» **Aim of the task**:
Emit the exact text of every line from the line with "MB().box(-.86,.86,-.02,.06,-.02,.9).build('opening','dark',gt)" to the line with "b.build('bars','iron',gt)", both ends included. No other output is expected.

» **Material provided**:
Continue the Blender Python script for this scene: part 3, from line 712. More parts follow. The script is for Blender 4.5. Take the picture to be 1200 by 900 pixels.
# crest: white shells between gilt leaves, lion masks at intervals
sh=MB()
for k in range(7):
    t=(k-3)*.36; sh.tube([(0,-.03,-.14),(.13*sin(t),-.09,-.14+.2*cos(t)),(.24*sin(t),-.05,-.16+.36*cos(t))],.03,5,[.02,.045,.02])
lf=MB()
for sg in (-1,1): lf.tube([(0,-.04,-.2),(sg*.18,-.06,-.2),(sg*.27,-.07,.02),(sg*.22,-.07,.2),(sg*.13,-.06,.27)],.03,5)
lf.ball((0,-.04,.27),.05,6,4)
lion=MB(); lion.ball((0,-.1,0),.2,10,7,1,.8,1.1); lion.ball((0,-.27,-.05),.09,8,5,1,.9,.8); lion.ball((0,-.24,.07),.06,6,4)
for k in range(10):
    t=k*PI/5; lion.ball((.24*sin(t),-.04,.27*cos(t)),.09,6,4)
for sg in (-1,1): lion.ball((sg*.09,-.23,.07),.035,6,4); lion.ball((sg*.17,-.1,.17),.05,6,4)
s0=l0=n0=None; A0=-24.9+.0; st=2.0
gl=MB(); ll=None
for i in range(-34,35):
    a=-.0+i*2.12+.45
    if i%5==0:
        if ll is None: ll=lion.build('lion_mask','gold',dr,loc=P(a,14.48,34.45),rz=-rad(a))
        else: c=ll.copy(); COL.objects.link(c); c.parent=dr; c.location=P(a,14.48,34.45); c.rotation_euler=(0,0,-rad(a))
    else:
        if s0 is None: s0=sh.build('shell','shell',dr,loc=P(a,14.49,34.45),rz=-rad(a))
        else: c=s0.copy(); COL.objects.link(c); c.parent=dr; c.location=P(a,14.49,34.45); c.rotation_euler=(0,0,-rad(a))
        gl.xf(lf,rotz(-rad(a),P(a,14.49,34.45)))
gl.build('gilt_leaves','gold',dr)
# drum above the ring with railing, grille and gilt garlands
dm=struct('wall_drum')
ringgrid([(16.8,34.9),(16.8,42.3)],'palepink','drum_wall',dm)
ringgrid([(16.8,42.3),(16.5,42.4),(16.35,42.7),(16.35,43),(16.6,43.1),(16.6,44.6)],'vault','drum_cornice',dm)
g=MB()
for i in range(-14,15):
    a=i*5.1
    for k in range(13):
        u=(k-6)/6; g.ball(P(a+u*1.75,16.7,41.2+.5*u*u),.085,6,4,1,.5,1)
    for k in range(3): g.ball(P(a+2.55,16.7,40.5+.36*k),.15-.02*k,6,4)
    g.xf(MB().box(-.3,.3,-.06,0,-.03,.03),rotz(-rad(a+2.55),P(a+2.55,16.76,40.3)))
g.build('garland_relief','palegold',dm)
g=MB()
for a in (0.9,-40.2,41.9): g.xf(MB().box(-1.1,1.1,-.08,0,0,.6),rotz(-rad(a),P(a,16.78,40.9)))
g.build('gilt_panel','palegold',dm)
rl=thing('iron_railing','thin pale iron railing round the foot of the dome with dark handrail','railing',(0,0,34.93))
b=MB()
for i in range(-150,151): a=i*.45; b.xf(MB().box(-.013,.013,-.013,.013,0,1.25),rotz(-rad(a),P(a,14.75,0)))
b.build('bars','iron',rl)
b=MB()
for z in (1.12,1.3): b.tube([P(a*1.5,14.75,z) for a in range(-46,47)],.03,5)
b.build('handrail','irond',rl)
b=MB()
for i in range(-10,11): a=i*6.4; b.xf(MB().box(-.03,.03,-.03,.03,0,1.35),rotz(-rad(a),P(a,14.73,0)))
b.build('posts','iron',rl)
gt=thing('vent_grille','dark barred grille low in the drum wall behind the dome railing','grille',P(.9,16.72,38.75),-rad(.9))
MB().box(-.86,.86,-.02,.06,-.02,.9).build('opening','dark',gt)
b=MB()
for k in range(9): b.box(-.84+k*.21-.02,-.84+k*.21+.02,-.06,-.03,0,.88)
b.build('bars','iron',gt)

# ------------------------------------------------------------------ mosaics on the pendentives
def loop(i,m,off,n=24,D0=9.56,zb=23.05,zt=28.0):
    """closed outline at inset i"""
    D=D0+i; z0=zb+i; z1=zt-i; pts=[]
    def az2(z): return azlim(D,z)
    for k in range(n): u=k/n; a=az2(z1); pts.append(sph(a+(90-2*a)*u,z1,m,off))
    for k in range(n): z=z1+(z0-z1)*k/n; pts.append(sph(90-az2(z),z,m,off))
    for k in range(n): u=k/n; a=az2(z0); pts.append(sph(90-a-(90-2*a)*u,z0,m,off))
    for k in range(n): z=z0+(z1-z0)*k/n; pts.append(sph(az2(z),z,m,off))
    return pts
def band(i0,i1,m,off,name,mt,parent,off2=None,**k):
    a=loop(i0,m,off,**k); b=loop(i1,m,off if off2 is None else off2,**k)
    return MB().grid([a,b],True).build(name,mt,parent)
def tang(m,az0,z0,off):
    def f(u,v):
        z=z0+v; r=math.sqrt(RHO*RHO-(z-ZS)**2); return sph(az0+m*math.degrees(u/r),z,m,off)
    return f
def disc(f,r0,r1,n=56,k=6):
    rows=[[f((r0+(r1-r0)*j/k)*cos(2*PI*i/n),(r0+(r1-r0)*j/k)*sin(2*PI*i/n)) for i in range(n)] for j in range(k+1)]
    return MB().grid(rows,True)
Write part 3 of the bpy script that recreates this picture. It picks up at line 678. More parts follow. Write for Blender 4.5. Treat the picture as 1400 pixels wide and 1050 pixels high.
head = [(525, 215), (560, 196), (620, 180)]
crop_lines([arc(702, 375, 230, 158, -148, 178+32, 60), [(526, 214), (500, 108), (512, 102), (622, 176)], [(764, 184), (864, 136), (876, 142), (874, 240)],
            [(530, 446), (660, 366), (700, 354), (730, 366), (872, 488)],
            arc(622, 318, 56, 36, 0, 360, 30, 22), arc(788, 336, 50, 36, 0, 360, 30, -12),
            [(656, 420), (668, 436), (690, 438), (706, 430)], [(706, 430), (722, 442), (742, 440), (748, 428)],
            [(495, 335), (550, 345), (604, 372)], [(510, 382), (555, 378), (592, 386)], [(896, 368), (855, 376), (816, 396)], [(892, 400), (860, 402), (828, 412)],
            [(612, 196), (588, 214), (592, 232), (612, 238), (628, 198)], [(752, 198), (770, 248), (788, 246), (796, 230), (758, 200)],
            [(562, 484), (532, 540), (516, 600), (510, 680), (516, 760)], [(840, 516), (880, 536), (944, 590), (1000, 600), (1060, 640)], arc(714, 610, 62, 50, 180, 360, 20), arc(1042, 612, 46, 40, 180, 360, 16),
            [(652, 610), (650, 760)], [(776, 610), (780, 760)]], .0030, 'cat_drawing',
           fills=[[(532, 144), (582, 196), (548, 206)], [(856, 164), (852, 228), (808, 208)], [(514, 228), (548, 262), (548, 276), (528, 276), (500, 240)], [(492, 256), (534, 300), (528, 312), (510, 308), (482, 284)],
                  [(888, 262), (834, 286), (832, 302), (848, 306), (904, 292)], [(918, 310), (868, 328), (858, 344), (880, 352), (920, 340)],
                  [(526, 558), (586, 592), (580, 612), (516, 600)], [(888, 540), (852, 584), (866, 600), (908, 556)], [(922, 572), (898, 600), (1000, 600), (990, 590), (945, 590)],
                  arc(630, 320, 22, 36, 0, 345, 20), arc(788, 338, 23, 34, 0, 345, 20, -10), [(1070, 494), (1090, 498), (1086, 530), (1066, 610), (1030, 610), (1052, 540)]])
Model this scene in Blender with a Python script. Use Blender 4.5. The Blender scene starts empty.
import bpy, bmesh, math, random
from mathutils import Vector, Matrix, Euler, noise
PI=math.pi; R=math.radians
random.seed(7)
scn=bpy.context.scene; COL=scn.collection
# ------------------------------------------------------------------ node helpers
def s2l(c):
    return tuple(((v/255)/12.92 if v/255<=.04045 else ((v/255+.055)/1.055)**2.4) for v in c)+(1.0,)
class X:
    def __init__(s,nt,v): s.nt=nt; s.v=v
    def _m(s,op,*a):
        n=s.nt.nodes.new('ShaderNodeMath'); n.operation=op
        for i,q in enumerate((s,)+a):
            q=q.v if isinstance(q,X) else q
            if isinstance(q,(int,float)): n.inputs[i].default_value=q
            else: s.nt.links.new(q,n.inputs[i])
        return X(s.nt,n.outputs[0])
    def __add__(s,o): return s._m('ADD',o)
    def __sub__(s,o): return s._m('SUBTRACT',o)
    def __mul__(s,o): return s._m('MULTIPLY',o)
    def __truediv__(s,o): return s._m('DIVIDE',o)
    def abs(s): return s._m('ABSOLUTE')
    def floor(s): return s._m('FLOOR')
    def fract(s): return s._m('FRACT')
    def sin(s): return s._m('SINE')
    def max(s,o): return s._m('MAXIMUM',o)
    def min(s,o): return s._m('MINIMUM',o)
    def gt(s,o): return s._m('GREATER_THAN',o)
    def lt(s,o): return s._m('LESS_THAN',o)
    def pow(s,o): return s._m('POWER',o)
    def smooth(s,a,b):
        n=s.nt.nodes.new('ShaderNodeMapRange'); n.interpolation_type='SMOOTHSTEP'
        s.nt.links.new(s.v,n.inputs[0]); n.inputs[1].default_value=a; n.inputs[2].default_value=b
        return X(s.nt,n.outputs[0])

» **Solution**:
MB().box(-.86,.86,-.02,.06,-.02,.9).build('opening','dark',gt)
b=MB()
for k in range(9): b.box(-.84+k*.21-.02,-.84+k*.21+.02,-.06,-.03,0,.88)
b.build('bars','iron',gt)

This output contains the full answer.